It was in 1611 that a Spanish caravel appeared at Point Comfort, picked up an English pilot and sailed away leaving three of its crew. One of them was the spy Diego de Molina who later reported that Fort Algernourne had a garrison of twenty-five and four iron pieces. A fire destroyed the fort, except for Captain Davis' house and storehouse. He, however, rebuilt it with "expedition." In 1614 "Point Comfort Fort" as Fort Algernourne was called after Percy left in April, 1612, was described as a stockade "without brick or stone" containing fifty persons (men, women and boys), protected by seven iron pieces. Soon after this the fort evidently fell into disuse.

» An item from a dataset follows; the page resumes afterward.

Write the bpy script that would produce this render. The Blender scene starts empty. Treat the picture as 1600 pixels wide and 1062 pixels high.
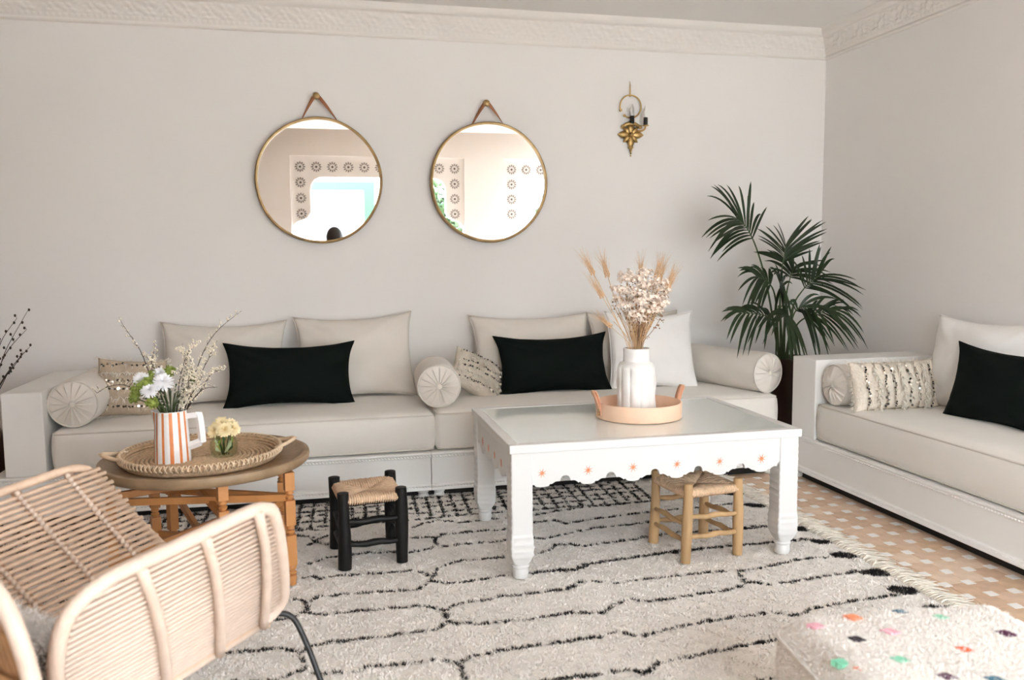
import bpy, bmesh, math, random
import numpy as np
from math import sin, cos, pi, radians, sqrt
from mathutils import Vector, Matrix, Quaternion

S = bpy.context.scene
COL = S.collection
random.seed(7)
RNG = np.random.default_rng(7)

# ------------------------------------------------------------------ camera
F_PX, YAW, PITCH, ROLL = 1304.673, 0.2288, 0.0979, -0.0091
CAM = Vector((0.0, -5.2882, 1.30))
cd = bpy.data.cameras.new('camera'); co = bpy.data.objects.new('camera', cd); COL.objects.link(co)
cd.sensor_fit = 'HORIZONTAL'; cd.sensor_width = 36.0; cd.lens = 36.0 * F_PX / 1600.0
cd.clip_start = 0.05; cd.clip_end = 200
_F = Vector((sin(YAW) * cos(PITCH), cos(YAW) * cos(PITCH), -sin(PITCH)))
_R = Vector((cos(YAW), -sin(YAW), 0)); _U = _R.cross(_F)
_R2 = _R * cos(ROLL) + _U * sin(ROLL); _U2 = -_R * sin(ROLL) + _U * cos(ROLL)
co.matrix_world = Matrix(((_R2.x, _U2.x, -_F.x, CAM.x), (_R2.y, _U2.y, -_F.y, CAM.y), (_R2.z, _U2.z, -_F.z, CAM.z), (0, 0, 0, 1)))
cd.dof.use_dof = True; cd.dof.focus_distance = 4.3; cd.dof.aperture_fstop = 2.8
S.camera = co

# ------------------------------------------------------------------ daylight and exposure
world = bpy.data.worlds.new('overcast_sky'); S.world = world; world.use_nodes = True
_bg = world.node_tree.nodes['Background']
_bg.inputs[0].default_value = (0.86, 0.93, 1.0, 1); _bg.inputs[1].default_value = 1.0
S.view_settings.view_transform = 'Standard'; S.view_settings.look = 'None'
S.view_settings.gamma = 1.0; S.view_settings.use_curve_mapping = False
S.view_settings.exposure = 4.55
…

In 1613 each of the forts on Hampton River had fifteen soldiers but no ordnance and in 1614 Capt. George Webb was the principal commander of both. Ralph Hamor at this time described them as "goodly seats and much corne ground about them, abounding with the commodities of fish, fowle, deere and fruits, whereby the men live there, with halfe that maintenaunce out of the store, which in other places was allowed." He thought it an excellent spot except "we cannot secure it, if a forraigne enemy, as we have just caus to expect daily should attempt it."

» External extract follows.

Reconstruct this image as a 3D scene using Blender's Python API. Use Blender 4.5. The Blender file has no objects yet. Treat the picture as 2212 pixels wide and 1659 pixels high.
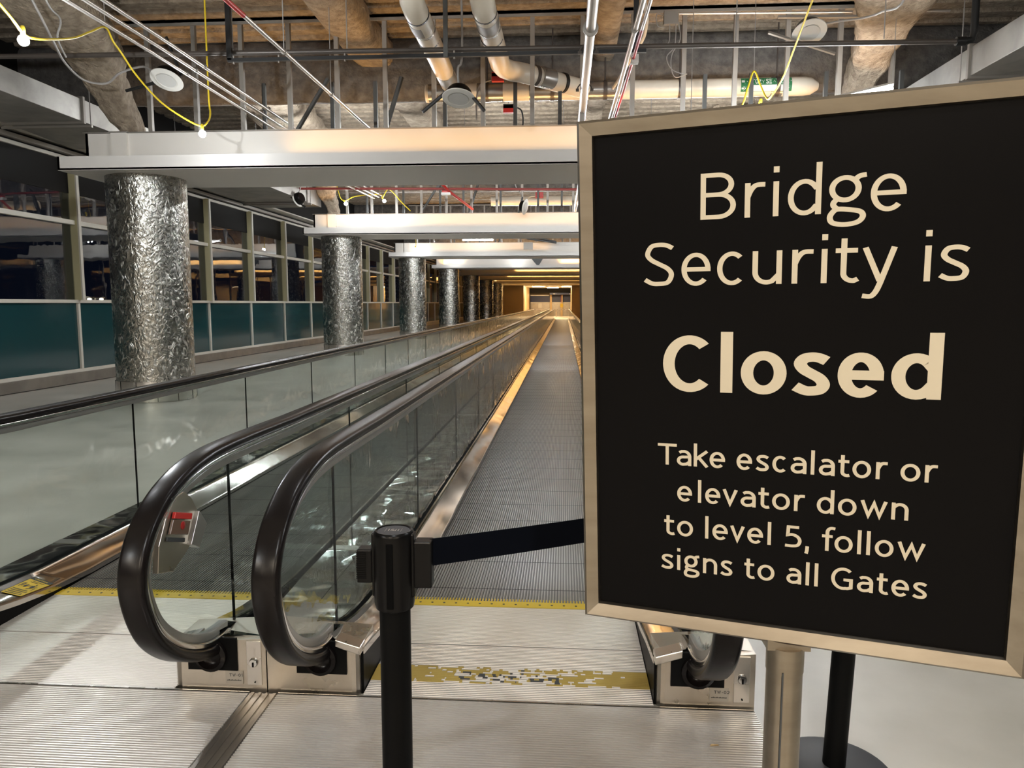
import bpy, math, random
from mathutils import Vector, Matrix, noise as mnoise
rnd = random.Random(7)
PI = math.pi
SC = bpy.context.scene
COL = SC.collection

# ------------------------------------------------------------------ camera
cam_d = bpy.data.cameras.new('camera'); cam = bpy.data.objects.new('camera', cam_d); COL.objects.link(cam)
cam.location = (0, 0, 1.45)
cam.rotation_euler = (math.radians(90 - 6.224), 0, math.radians(3.981))
cam_d.sensor_fit = 'HORIZONTAL'; cam_d.sensor_width = 36.0; cam_d.lens = 36.0 * 1600 / 2212
cam_d.clip_start = 0.02; cam_d.clip_end = 600
SC.camera = cam
# ------------------------------------------------------------------ world (night outside) and exposure
W = bpy.data.worlds.new('night'); SC.world = W; W.use_nodes = True
W.node_tree.nodes['Background'].inputs[0].default_value = (0.010, 0.014, 0.030, 1)
W.node_tree.nodes['Background'].inputs[1].default_value = 0.35
SC.view_settings.view_transform = 'Standard'; SC.view_settings.look = 'None'
SC.view_settings.gamma = 1.0; SC.view_settings.use_curve_mapping = False
SC.view_settings.exposure = 0.9
cy = SC.cycles
cy.use_denoising = True
cy.max_bounces = 9; cy.diffuse_bounces = 4; cy.glossy_bounces = 5; cy.transmission_bounces = 4
cy.transparent_max_bounces = 24
cy.sample_clamp_indirect = 6.0; cy.sample_clamp_direct = 0.0
cy.caustics_reflective = False; cy.caustics_refractive = False
cy.blur_glossy = 0.6
BULB = 115.0
TUBE = 165.0        # lamp powers, watts radiated
HALL = 95.0      # unseen fill lamps added behind the camera
COVE = 16.5
WARM = (1.0, 0.55, 0.17)
COOL = (0.93, 0.97, 1.0)

# ------------------------------------------------------------------ materials
MT = {}
def mat(name, col, rough=0.5, metal=0.0, spec=0.5, emit=None, est=0.0):
    m = bpy.data.materials.new(name); m.use_nodes = True
    b = m.node_tree.nodes['Principled BSDF']
    b.inputs['Base Color'].default_value = (*col, 1); b.inputs['Roughness'].default_value = rough
    b.inputs['Metallic'].default_value = metal; b.inputs['Specular IOR Level'].default_value = spec
    if emit:
        b.inputs['Emission Color'].default_value = (*emit, 1); b.inputs['Emission Strength'].default_value = est
    MT[name] = m
    return m
def nn(m, t): return m.node_tree.nodes.new(t)
def lk(m, a, b): m.node_tree.links.new(a, b)
def coords(m, scale=(1, 1, 1), kind='Object'):
    tc = nn(m, 'ShaderNodeTexCoord'); mp = nn(m, 'ShaderNodeMapping'); mp.inputs['Scale'].default_value = scale
    lk(m, tc.outputs[kind], mp.inputs['Vector']); return mp.outputs['Vector']
def noise_tex(m, vec, scale, detail=4, dist=0.0, rough=0.55):
    n = nn(m, 'ShaderNodeTexNoise'); n.inputs['Scale'].default_value = scale; n.inputs['Detail'].default_value = detail
    n.inputs['Distortion'].default_value = dist; n.inputs['Roughness'].default_value = rough
    lk(m, vec, n.inputs['Vector']); return n.outputs['Fac']
def ramp(m, fac, stops):
    r = nn(m, 'ShaderNodeValToRGB'); e = r.color_ramp.elements
    while len(e) < len(stops): e.new(0.5)
    for el, (p, c) in zip(e, stops):
        el.position = p; el.color = (*c, 1) if len(c) == 3 else c
    lk(m, fac, r.inputs['Fac']); return r.outputs['Color']
def bump(m, h, strength=0.3, dist=0.01):
    b = nn(m, 'ShaderNodeBump'); b.inputs['Strength'].default_value = strength; b.inputs['Distance'].default_value = dist
    lk(m, h, b.inputs['Height']); lk(m, b.outputs['Normal'], m.node_tree.nodes['Principled BSDF'].inputs['Normal']); return b
def to(m, out, name): lk(m, out, m.node_tree.nodes['Principled BSDF'].inputs[name])
def mottled(name, c0, c1, rough, metal=0.0, scale=3.0, sv=(1, 1, 1), bs=0.0, bd=0.01, bscale=None, r0=None, r1=None, lo=0.35, hi=0.65, dist=0.0, bdet=5):
    m = mat(name, c0, rough, metal)
    v = coords(m, sv); n = noise_tex(m, v, scale, 6, dist)
    to(m, ramp(m, n, [(lo, c0), (hi, c1)]), 'Base Color')
    if r0 is not None:
        to(m, ramp(m, n, [(lo, (r0,) * 3), (hi, (r1,) * 3)]), 'Roughness')
    if bs: bump(m, noise_tex(m, v, bscale or scale * 3, bdet), bs, bd)
    return m

mottled('concrete', (0.40, 0.38, 0.33), (0.56, 0.53, 0.475), 0.3, scale=1.4, bs=0.10, bd=0.004, bscale=14, r0=0.28, r1=0.40, lo=.3, hi=.7)
mottled('tread_aluminium', (0.62, 0.59, 0.56), (0.72, 0.69, 0.66), 0.4, 0.55, scale=2.5, r0=0.34, r1=0.46)
m = mottled('pallet_metal', (0.135, 0.123, 0.112), (0.22, 0.203, 0.187), 0.5, 0.0, scale=1.6, sv=(3, .25, 1), r0=0.42, r1=0.55)
m.node_tree.nodes['Principled BSDF'].inputs['Specular IOR Level'].default_value = 0.2
mottled('stainless', (0.60, 0.57, 0.53), (0.70, 0.67, 0.63), 0.26, 1.0, scale=4, sv=(1, .3, 1), bs=0.04, bd=0.004, bscale=2, r0=0.2, r1=0.34)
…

The settlement grew slowly as the report of John Rolfe in 1616 shows: "At Keqoughtan, being not farr from the mouth of the river, thirty-seven miles below James Towne on the same side, are twenty [persons] whereof eleven are Farmors. All these also mayntayne themselves as the former. Captain George Webb Commander, Mr. William Mays Mynister there."

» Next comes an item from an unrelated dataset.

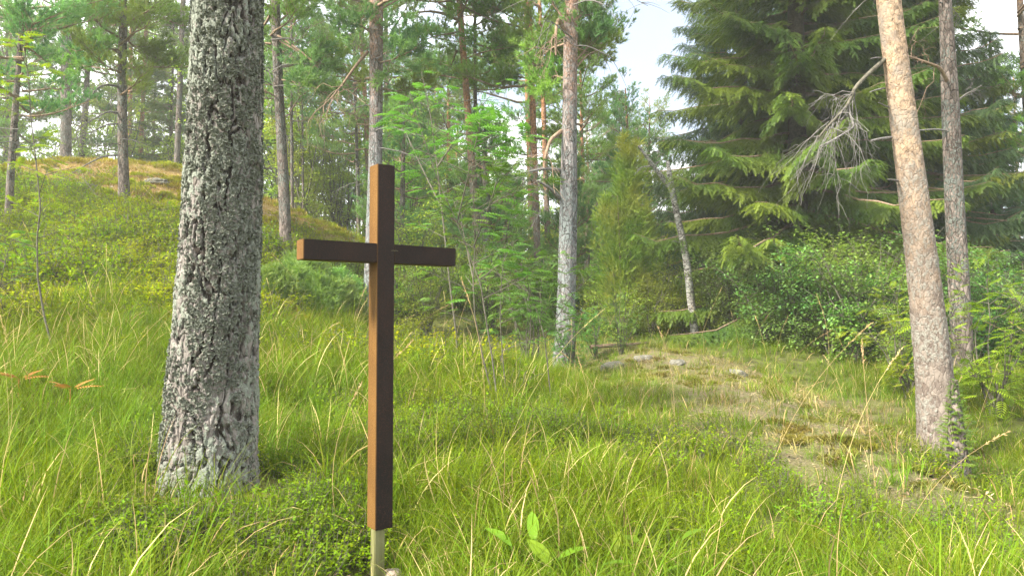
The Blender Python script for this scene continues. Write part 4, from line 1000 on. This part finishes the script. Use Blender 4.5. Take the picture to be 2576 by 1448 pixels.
# ------------------------------------------------------------------ stones
def stone(x, y, sx, sy, sz, mat, label, seed, sink=.3, name='stone'):
    import bmesh
    from mathutils import noise as mnoise
    bm = bmesh.new(); bmesh.ops.create_icosphere(bm, subdivisions=5, radius=1)
    for v in bm.verts:
        c = v.co.copy(); c = Vector([math.copysign(abs(q) ** .75, q) for q in c]) * .9
        k = mnoise.noise(c * 1.3 + Vector((seed, 0, 0))) * .28 + mnoise.noise(c * 3.5 + Vector((0, seed, 0))) * .10 + mnoise.noise(c * 9 + Vector((0, 0, seed))) * .03
        c = c * (1 + k); v.co = Vector((c.x * sx, c.y * sy, c.z * sz))
    me = bpy.data.meshes.new(name); bm.to_mesh(me); bm.free(); me.materials.append(mat)
    for p in me.polygons: p.use_smooth = True
    o = link(name, me); o.location = (x, y, tz(x, y) + sz * (1 - 2 * sink)); o.rotation_euler = (0, 0, seed)
    return tag(o, label, 'stone')
q = P(985, 1448, 3.02); o = stone(q[0], q[1], .055, .05, .05, M['pink_stone'], 'pale pinkish stone at the foot of the cross stake', 1.3, .3)
q = hit(1545, 925); stone(q[0], q[1], .22, .18, .13, M['stone'], 'grey granite lump at the left end of the bare mound', 2.1, .60)
q = hit(1620, 905); stone(q[0], q[1], .16, .14, .08, M['stone'], 'flat grey stone just right of the granite lump', 3.7, .60)
q = hit(1705, 915); stone(q[0], q[1], .15, .12, .07, M['stone'], 'lichen-pale stone at the middle of the mound top', 4.4, .60)
q = hit(1850, 940); stone(q[0], q[1], .14, .12, .06, M['stone'], 'low pale stone on the sloping side of the bare mound', 5.9, .5)
for k, (px, py, d, s) in enumerate([(395,470,17,.28),(215,470,16,.35),(450,560,13,.3),(250,535,14,.3)]):
    q = P(px, py, d); stone(q[0], q[1], s, s * .7, s * .32, M['stone'], ['grey rock slab near the crest beside the thick trunk', 'grey rock on the hill left of the slim pine', 'grey rock on the slope next to the thick trunk', 'grey rock below the slim pine on the hill'][k], 6.3 + k, .5)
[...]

At this time it ranked fifth in size of the then existing six Virginia settlements. Only Dale's Gift on Eastern Shore was smaller. The largest at the time was Bermuda Hundred with its 119 persons. Jamestown was second with fifty. Although small it can be assumed that since 1611, although much a military post, it was changing. Rolfe relates that there were women and children "in every place some" and where there are women and children there is family life.
In 1619 the settlement of Kecoughtan was captained by William Tucker and he and William Capps represented the settlement in the first House of Burgesses. It was evidently on their petition that the Assembly was asked "to change the savage name of Kiccowtan, and to give that Incorporation a new name." It was so ordered, and the new name was Elizabeth City after the daughter of King James.
The next five years saw extensive growth in this area including the assignment of 3,000 acres of Company land, 1,500 acres for common use and 100 acres for a glebe. In 1620 some Frenchmen were sent to the Buck Roe section to instruct the colonists in planting mulberries and vines and in sericulture and viniculture. In 1621 Captain Thomas Newce came as manager of the Company lands and obtained a grant of 600 acres for himself. The resident minister at the time was Reverend James Stockton who took a rather dim view of Indian character.
The massacre of 1622 did not leave any dead at Elizabeth City. This appears to have been due in part to the good work of Captain Newce who took defensive measures and made plans to alleviate the suffering resulting from the Indian devastation. The massacre stimulated the growth of population in Elizabeth City which still, however, was not immune from Indian attack as witnessed by the four who were killed in September, 1622.
William Tucker of Elizabeth City was one of those whom Wyatt called on to lead punitive attacks on the Indians. Following these the Indian threat to Elizabeth City was essentially removed and the area came to enjoy peace and freedom for development as was reflected in the census of 1624 and that of 1625. In 1623 it was called in one document "the first plantation." The Elizabeth City community embraced the sites of Point Comfort, Fort Charles, Fort Henry, and Kecoughtan, west of Hampton Creek, as well as the areas of Buck Roe, "Strawberry Banks," east of Hampton Creek, and "Indian Thickett."
The English first saw the site of Newport News on May 2, 1607 as they ascended the James River en route to Jamestown. There is, however, no reference to an Indian site here or to any specific use of the area, which Smith listed as "Point Hope" on his map of Virginia, until more than a decade later, November, 1621 when Daniel Gookin settled here. It is reported that "at Nupor[t]s-newes: the cotton trees in a yeere grew so thicke as ones arme, and so high as a man: here; any thing that is planted doth prosper so well as in no other place better."